O campo popular na Argentina está enfraquecido hoje porque vem de uma experiência política fracassada — o governo da Frente de Todos —, mas ainda mantém um nível de organização que permite exercer resistência. O papel dos sindicatos, do movimento universitário, dos movimentos sociais, da economia popular e de todos os setores organizados da sociedade é fundamental para sustentar essa luta.
Qual é o papel da mobilização popular nessa estratégia?
Acho que exercitar essa capacidade de resistência é fundamental não só para evitar retrocessos, mas também para criar as condições necessárias para avanços futuros. Quando o governo sair das mãos de Milei, o nível de destruição será tão grande que, para reconstruir uma Argentina próspera – com mais bem-estar, melhores rendas e qualidade de vida – não bastará ter um bom governo ou uma equipe política competente. Vamos precisar, acima de tudo, de uma sociedade mobilizada e organizada.
Pra mim, combater a desmobilização é uma das batalhas mais importantes. A luta cultural, por exemplo, é uma defesa da democracia, da justiça social e dos direitos conquistados. E essa memória de resistência ainda está viva no povo argentino. Manter essa capacidade de mobilização e organização é crucial não apenas para resistir aos ataques atuais, mas também para reconstruir um projeto popular quando chegar nossa hora de apresentar uma alternativa e, quem sabe, governar depois da era Milei.
Nesse contexto de forte crescimento da direita em todo o mundo, qual é a importância da articulação de projetos progressistas e de esquerda na América Latina e no Caribe?
Sempre dizemos que não existe projeto local sem projeto nacional. E não existe projeto nacional sem um projeto latino-americano. Isso não é só por uma questão política momentânea – até porque hoje enfrentamos adversários parecidos em vários países. É uma questão estratégica de desenvolvimento.

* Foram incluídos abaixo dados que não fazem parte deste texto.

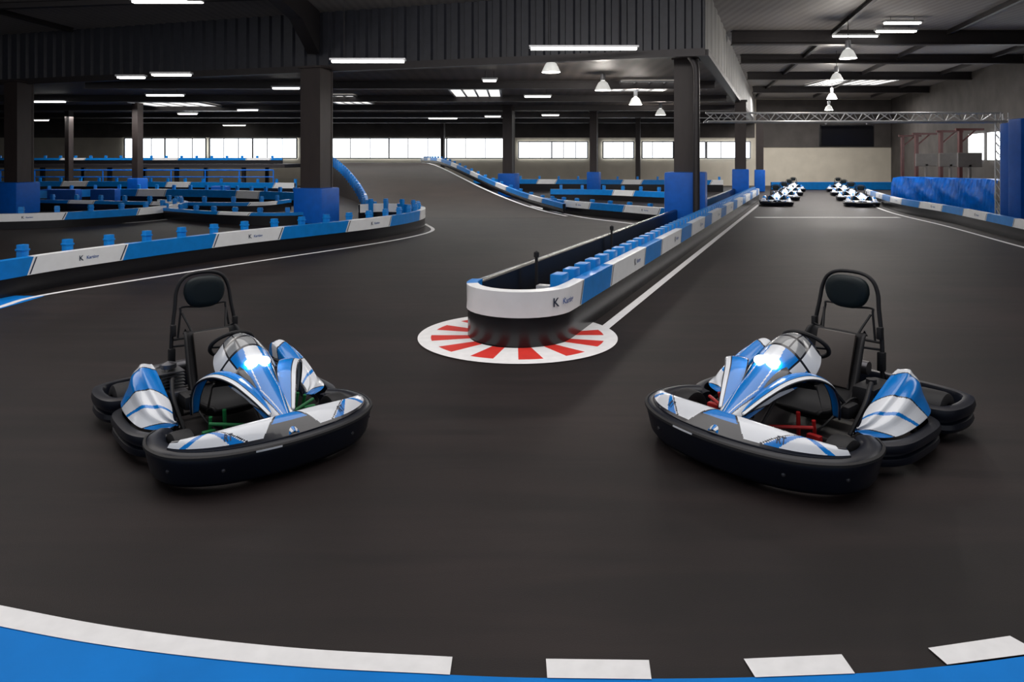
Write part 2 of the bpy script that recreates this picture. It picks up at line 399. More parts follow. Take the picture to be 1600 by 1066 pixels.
for i in range(1,10):
    a=math.pi*i/10; arc.append(nc+(-rt*math.cos(a)-tn*math.sin(a))*R0)
far=27.5
pts=[Lp+tn*far,Lp+tn*20,Lp+tn*12,Lp+tn*6,Lp+tn*2.5,Lp+tn*.8,Lp]+arc+[Rp,Rp+tn*.8,Rp+tn*2.5,Rp+tn*6,Rp+tn*12,Rp+tn*20,Rp+tn*far]
pts=[(p.x,p.y,0) for p in pts]
isl=barrier(pts[6:],.57,'long black barrier with blue and white banners rounding a nose',first='b',phase=1.02,wl=1.95,bl=1.2,posts=.42,posth=.09,postw=.22,panfrac=.46,postd=.14,pstart=2.0,tpos=.78,cap=False)
# grey connector brackets joining the blocks inside the island
PI=Path(cr(pts[6:],8)); og=PI.p[0].copy(); s=2.0; fo=None
while s<20:
    p,t,nn=PI.at(s); q=p-nn*.37-og
    if fo is None:
        fo=obj('connector_bracket',merge(boxg((0,0,.47),(.12,.16,.10),.01),boxg((0,0,.22),(.06,.08,.44),.005)),M_alu,parent=isl,label='grey plastic connector bracket'); ob=fo
    else: ob=fo.copy(); ob.parent=isl; C.objects.link(ob)
    ob.location=q; ob.rotation_euler=(0,0,math.atan2(t.y,t.x)); s+=.84
pl=Path(cr(pts[:7],8)); obj('rubber_barrier',sweep(pl,[(0,0),(0,.54),(-.03,.56),(-.09,.56),(-.12,.54),(-.12,0)],step=.3),M_black,origin=pl.p[0],label='plain black barrier wall closing the island',cat='barrier',group='track barriers')
lp=[Rp+rt*.2+tn*.55,Rp+rt*.2+tn*10,Rp+rt*.2+tn*20,Rp+rt*.2+tn*far]
ribbon('floor_line',[(p.x,p.y,0) for p in lp],.11,M_wpaint,'straight white line beside the long barrier',smooth=False,z=.009)
for px,py in ((826,404),(947,364)):
    d=9.0 if px<900 else 12.5; p=D(px,d)
    p=p+Vector((.1,0,0))
    obj('marker_pole',merge(tube([(p.x,p.y,0),(p.x,p.y,.72)],.02,8),lathe([(.0,.74),(.035,.72),(.035,.66),(.0,.64)],12,(p.x,p.y,0))),M_rub,origin=p,label='thin black pole standing inside the barrier island',cat='pole',group='island poles')
barrier([G(-260,520),G(-100,487),G(0,467),G(105,446),G(265,419),G(390,400),G(490,387),G(590,373),G(645,362),G(664,353),G(650,346),G(600,343),G(560,345)],.51,'curved hairpin barrier with blue and white banners and blue posts',phase=1.05,posts=.7,posth=.17,postw=.12)
# ramp
def rz(d):
    t=max(0,min(1,(d-23)/(41-23))); return 1.70*(t*t*(3-2*t))
rows=[(23,-4.3,2.2),(25,-4.9,1.3),(28,-5.7,.0),(31,-6.7,-1.3),(34,-7.8,-2.5),(37,-9.0,-3.6),(41,-10.6,-4.9),(45,-12.2,-5.9),(49,-13.8,-6.6)]
def interp(d,k):
    for a,b in zip(rows,rows[1:]):
        if a[0]<=d<=b[0]:
            u=(d-a[0])/(b[0]-a[0]); return a[k]*(1-u)+b[k]*u
    return rows[-1][k]
ds=[23+i*.5 for i in range(53)]
rings=[]
for d in ds:
    l=interp(d,1); r=interp(d,2); z=rz(d)+.003
    rings.append([(l,d,0)]+[(l+(r-l)*k/8,d,z) for k in range(9)]+[(r,d,0)])
M_ramp=mat('ramp_asphalt',(0.026,0.018,0.0145),0.6,var=.3,scale=.8,bump=.2,spec=.28)
obj('track_ramp',loft(rings,closed=True,cap=True),M_ramp,origin=(-3,23,0),label='brown asphalt ramp climbing to an elevated track section',cat='ramp')
def edge(k,off,d0,d1,st=2.0):
    out=[];d=d0
    while d<=d1+.01: out.append(Vector((interp(d,k)+off,d,rz(d)))); d+=st
    return out
barrier(edge(2,.25,24.5,48.5,3)[::-1],.34,'low barrier following the climbing ramp edge',first='b',wl=1.2,bl=2.2,posts=1.0,text=False,posth=.08,n=5)
barrier([Vector((-3.2,22.3,0))]+edge(1,-.15,24,48,3),.36,'blue barrier with posts climbing the ramp side',first='b',wl=.3,bl=2.5,posts=.7,text=False,posth=.16,n=5,panfrac=.8,postw=.14)
rb=Path(edge(2,-.15,23.5,48,1.5)); obj('floor_line',sweep(rb,[(.06,.02),(-.06,.02)],step=.5,closedprof=False),M_wpaint,smooth=False,origin=rb.p[0],label='white edge line painted along the ramp',cat='floor marking')
dk=obj('track_bridge',boxg((-25.1,44,1.55),(23.4,5,.22),.02),M_steel,smooth=False,origin=(-25.1,44,0),label='elevated track bridge deck on steel legs',cat='bridge')
for x in range(-36,-13,4):
    for y in (42,46): 
        lg=obj('bridge_leg',boxg((x+25.1,y-44,.72),(.2,.2,1.44)),M_steel,parent=dk,smooth=False)
barrier([Vector((-36.3,41.7,1.67)),Vector((-28,41.7,1.67)),Vector((-20,41.7,1.67)),Vector((-13.6,41.7,1.67))],.34,'barrier on the elevated track bridge',first='b',wl=1.5,bl=4,posts=.9,text=False,n=4,panfrac=.35,posth=.15)
rp=[Vector((x,41.3,1.3)) for x in (-36,-28,-20,-14)]
g=tube(rp,.04,8)
for x in range(-36,-13,2): g=merge(g,tube([(x,41.3,0),(x,41.3,1.32)],.035,8))
g=merge(g,tube([Vector((p.x,p.y,.9)) for p in rp],.03,8))
obj('guard_rail',g,M_tarp,origin=rp[0],label='blue tubular guard rail in front of the bridge',cat='railing')
barrier([G(-60,360),G(60,357),G(150,352),G(235,345),G(285,337),G(290,332),G(250,329)],.42,'low curved barrier with white and blue banners',wl=2.4,bl=2,posts=.9,posth=.18,text=True)
barrier([G(60,318),G(180,314),G(330,316),G(470,322)],.55,'long blue barrier deep in the hall',first='b',wl=1.5,bl=4,posts=.9,text=False,panfrac=.6)
barrier([G(-60,304),G(120,303),G(300,305),G(460,307)],.7,'far blue barrier with posts',first='b',wl=1.5,bl=5,posts=1.1,text=False,panfrac=.4)
barrier([G(20,328),G(120,330),G(250,333),G(400,334),G(455,328)],.4,'dark barrier with a slim blue and white band',first='b',wl=1.2,bl=2.5,posts=1.1,text=False,panfrac=.3)
barrier([G(240,341),G(330,349),G(430,352),G(520,348)],.36,'low dark barrier with blue posts',first='b',wl=1.2,bl=3.5,posts=.9,text=False,panfrac=.25,posth=.14)
barrier([G(848,328),G(900,335),G(980,343),G(1040,349)],.45,'blue and white banner barrier past the ramp',first='b',wl=1.6,bl=1.6,posts=.9,text=True,posth=.1)
barrier([G(860,312),G(940,313),G(1040,318)],.5,'dark and blue barrier among the columns',first='b',wl=1.2,bl=3,posts=1.0,text=False)
barrier([G(740,297),G(850,298),G(1130,300)],.7,'far blue barrier near the windows',first='b',wl=1.2,bl=4,posts=1.2,text=False,panfrac=.4)
barrier([G(1205,297),G(1300,297),G(1395,297)],.5,'blue barrier closing the end of the straight',first='b',wl=.3,bl=8,posts=0,text=False,panfrac=.95)
barrier([G(1352,312),G(1400,330),G(1480,347),G(1600,378),G(1760,420)],.5,'outer barrier with blue and white banners along the straight',first='w',wl=1.8,bl=1.7,posts=0,text=True,panfrac=.42)
for x,d,w in ((95,31.2,1.6),(165,31.5,1.1),(345,35,.8)):
    p=D(x,d); o=obj('foam_block',boxg((p.x,p.y,.3),(w,.5,.6),.05),M_padd,origin=p,label='blue foam safety block on the floor',cat='safety block',group='blue safety blocks')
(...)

Na verdade, eu diria que isso é um aprendizado que ficou daquela década de governos populares e progressistas no início do século. Um dos limites que impediram a continuidade e o aprofundamento desse processo foi justamente a falta de avanços na integração regional.
No mundo de hoje, é praticamente impossível imaginar a Argentina avançando num caminho de desenvolvimento sustentável, com crescimento econômico e melhoria na qualidade de vida, se não estiver integrada a um projeto regional. Por isso, é fundamental articular nossas lutas com as experiências de outros países, com as organizações populares da região e com as construções políticas que estão surgindo em toda a América Latina.
Isso é importante por dois motivos: primeiro, porque enfrentamos o mesmo inimigo – a representação política desse novo poder econômico global. Segundo, porque precisamos construir um projeto de desenvolvimento próprio para nossa região.
Tenho a impressão de que, hoje, as forças progressistas na América Latina ainda não conseguiram formular uma alternativa clara ao que essa nova direita está propondo. Nós não temos esse projeto pronto. E é nosso dever construí-lo. Nessa construção, a articulação com nossos irmãos de toda a “Pátria Grande” é absolutamente essencial.